Don't read into anything, just look at benchmarks. It's all the proof anyone should need, period. It baffles me why people defend what Nvidia say regarding the matter even though games featuring Async have not once benefitted Nvidia GPUs at all in respect of the performance gains Async compute brings.
 
It isn't about stuff running in parallel - someone correct me if I'm wrong but I believe the difference is this - say you have 5 queues A, B, C, D and E where E depends on the results of A and C:

GCN:

|--A--||---E---|
|------B-----|
|--C--|
|-----D-----|

Maxwell (2nd gen):

|--A--|-------|---E---|
|------B-----|
|--C--|
|-----D-----|

(Where the length of each is the time taken)

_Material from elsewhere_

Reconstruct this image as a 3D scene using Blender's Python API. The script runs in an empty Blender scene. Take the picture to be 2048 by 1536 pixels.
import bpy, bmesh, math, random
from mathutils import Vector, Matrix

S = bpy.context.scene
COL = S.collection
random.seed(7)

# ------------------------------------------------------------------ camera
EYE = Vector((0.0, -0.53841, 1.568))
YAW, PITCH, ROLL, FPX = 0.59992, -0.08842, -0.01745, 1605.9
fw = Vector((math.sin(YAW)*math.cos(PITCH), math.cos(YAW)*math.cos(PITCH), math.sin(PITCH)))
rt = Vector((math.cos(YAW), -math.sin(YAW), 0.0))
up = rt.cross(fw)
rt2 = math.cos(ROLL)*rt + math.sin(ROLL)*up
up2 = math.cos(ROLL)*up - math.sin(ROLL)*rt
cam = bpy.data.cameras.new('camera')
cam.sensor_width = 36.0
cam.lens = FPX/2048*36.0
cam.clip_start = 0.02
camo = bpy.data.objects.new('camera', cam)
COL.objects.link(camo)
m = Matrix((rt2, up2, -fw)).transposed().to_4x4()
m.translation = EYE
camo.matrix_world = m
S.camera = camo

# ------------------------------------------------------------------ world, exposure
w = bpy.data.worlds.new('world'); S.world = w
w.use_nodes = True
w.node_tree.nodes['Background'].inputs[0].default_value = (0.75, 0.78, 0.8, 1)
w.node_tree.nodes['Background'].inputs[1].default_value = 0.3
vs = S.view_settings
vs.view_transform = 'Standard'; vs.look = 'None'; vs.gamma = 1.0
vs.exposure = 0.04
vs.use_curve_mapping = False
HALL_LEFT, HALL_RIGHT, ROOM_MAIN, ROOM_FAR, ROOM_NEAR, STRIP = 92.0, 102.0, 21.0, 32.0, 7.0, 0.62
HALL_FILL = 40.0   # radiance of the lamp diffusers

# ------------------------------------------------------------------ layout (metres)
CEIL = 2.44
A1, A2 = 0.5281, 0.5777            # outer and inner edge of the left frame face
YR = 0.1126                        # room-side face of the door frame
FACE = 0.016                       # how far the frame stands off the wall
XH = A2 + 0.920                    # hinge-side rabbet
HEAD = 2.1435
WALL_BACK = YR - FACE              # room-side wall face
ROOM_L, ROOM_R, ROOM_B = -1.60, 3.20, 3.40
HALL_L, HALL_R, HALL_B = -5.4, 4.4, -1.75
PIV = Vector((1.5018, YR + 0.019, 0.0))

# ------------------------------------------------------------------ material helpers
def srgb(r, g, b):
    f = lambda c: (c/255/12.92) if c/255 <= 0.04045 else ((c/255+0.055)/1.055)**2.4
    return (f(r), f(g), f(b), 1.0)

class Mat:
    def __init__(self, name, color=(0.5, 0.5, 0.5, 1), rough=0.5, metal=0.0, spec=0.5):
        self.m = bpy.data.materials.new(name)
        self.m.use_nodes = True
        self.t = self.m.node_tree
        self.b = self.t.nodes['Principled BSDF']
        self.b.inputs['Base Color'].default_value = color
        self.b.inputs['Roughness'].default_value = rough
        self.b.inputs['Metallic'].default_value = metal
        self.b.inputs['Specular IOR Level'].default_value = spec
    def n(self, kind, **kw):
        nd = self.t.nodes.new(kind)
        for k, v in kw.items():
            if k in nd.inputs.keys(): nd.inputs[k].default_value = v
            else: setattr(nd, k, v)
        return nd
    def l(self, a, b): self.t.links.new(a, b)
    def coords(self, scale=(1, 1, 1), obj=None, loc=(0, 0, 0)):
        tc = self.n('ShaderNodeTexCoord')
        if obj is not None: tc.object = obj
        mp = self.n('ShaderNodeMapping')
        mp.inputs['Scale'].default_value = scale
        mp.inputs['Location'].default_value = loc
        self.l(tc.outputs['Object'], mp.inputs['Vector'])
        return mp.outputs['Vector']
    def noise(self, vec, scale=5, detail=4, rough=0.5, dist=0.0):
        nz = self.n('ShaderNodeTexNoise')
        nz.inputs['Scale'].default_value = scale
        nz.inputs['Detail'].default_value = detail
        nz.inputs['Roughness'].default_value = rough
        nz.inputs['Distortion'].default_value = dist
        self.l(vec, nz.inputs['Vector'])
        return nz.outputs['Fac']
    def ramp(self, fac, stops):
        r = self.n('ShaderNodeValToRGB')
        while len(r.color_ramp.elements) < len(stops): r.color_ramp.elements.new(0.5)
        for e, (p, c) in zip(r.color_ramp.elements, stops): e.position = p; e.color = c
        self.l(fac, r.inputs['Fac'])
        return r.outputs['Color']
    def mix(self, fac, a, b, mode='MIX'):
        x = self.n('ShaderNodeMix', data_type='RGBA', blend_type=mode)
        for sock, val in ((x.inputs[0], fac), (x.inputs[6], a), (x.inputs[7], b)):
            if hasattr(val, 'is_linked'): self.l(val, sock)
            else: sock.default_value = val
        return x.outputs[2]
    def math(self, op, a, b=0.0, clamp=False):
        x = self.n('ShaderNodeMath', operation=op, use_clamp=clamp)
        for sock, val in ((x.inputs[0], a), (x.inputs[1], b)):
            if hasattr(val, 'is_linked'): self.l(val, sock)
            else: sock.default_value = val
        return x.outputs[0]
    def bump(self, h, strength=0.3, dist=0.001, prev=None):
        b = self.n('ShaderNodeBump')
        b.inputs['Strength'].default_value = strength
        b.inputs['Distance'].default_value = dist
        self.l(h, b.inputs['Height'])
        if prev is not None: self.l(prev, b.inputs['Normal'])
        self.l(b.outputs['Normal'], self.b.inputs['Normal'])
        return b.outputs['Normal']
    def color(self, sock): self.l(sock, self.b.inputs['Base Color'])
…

But due to the architecture differences that is much less of an issue for nVidia than if the same thing happened on an AMD GPU - especially with Pascal where the queue B that takes a long time could be run concurrent with E later on and take a lot less time which AMD can't do i.e. would look something like:


|--A--||---E---|
-------|----B---|
|--C--|
-------|---D---|

(This is grossly over simplifying but I think it illustrates the effective differences)

EDIT: I think with Pascal it could also look like combinations of:

|--A--||--E--|
|--B--||--B--|
|--C--|
|--D--||-D-|

as well depending on the workload.

Though according to the oxide guy: "He also states that while Maxwell 2 (GTX 900 family) is capable of parallel execution, “The hardware doesn’t profit from it much though, since it has only little ‘gaps’ in the shader utilization either way. So in the end, it’s still just sequential execution for most workload"

That is pretty much my understanding. And the oxide developer quite just reinforces the point that Maxwell just doesn't have the under utilization problem the Hawaii and Fiji suffer from so they have much less to gain. A quick peak at the theoretical FP32 compute performance compared to real-world game benchmarks is evidence enough.